Abraham Lincoln: Vampire Hunter (2012), directed by Timur Bekmambetov

Hell of a name, am I right?

I feel like I’ve been getting a 3D crash course lately. After having gone a few years with my only 3D experience being Avatar, I have now seen three 3D movies in the past month or so, including Prometheus twice. I’m almost adjusting to it, and watching Abraham Lincoln: Vampire Hunter last night had my first experience of going long stretches of the movie without constantly being aware that I am watching a 3D movie.

That doesn’t mean I’m totally on board though, and by the time this movie got to its totally chaotic train going over a burning trestle action finale, I’d kind of had enough.

That being said, this is actually a really excellent movie. I would use the colloquial phrase “awesome” in fact. It’s awesome. Not the most profound review, but, really, it’s appropriate.

This revisionist history and literary trend has been going on with books for a while, but this is really the first movie to cash in on it. There was that Pride and Prejudice and Zombies novel and Sense and Sensibility and Sea Monsters. Ab Lincoln started as a book too. Well, he started as a real man, a US President in fact, but you get the idea.

I like the whole concept of these mashups, I have to say. I like the element of playful fun, I like that they take the piss out of canonical classics and rigid history. I suppose some might take offense to them, but let’s face it, I like that about the concept too. I don’t know any of these stuffy, perhaps Victorian, naysayers fainting over the thought of a zombie in an Jane Austin novel, but if they are out there, they can go fly a kite. That’s right, I said it.

Societal rebellion aside, Ab Lincoln is also just a lot of fun.
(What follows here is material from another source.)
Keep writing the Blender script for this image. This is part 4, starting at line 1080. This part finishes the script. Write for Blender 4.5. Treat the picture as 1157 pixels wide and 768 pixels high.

I like the mashup idea also because it automatically sets the stage for a movie that is going to be about having fun. For me the movie still took itself too seriously (I could have done with some more blatant humour and ridiculousness) but it’s still aware of what it is and it plays to that. And that works really well.

To me this is a new genre of exploitation film, and that gets me excited. It is exploitation because it’s promising thrills based on watching these classics get torn apart in a bloody, axe delivered mess. It has an element to exploit, in this case getting to see the 16th president of the United States of America behead a bunch of vampires. Don’t get me wrong, I would have much preferred a low-budget, grindhouse type movie with ridiculous violence and a stronger sense of irony, but I still think this Hollywood version is a heck of a lot better than a lot of the other crap they come up with.

It also, in a way, takes to town stuffy historical movies that are really, in all honesty, action flicks, like Braveheart or The Last Samurai or whatever. I see this movie as saying let’s call it like we see it and deliver the goods without trying to dress the film up as “important” or “accurate”. Let’s just see Lincoln flinging an axe around.

So there, that’s what I like about the idea of the movie. The movie itself is a lot of fun, generally. I enjoyed the aspects of linking the vampire stuff into real history. I thought the Gary Cooper-looking Benjamin Walker was great as Lincoln, and I always enjoy Dominic Cooper and Mary Elizabeth Winstead. The fight scenes are generally great and the 3D is mostly excellent, especially during scenes like Gettysburg. As I said before, the climactic finale is a bit much, but hey, that’s the way these things work, right?

Mainly I enjoyed watching Abraham Lincoln hunt vampires. If you think you might enjoy that also, then you will like this movie. That’s what it comes down to really.

More mashup movies please Hollywood. Thank you.

Abraham Lincoln: Vampire Hunter is in theatres now.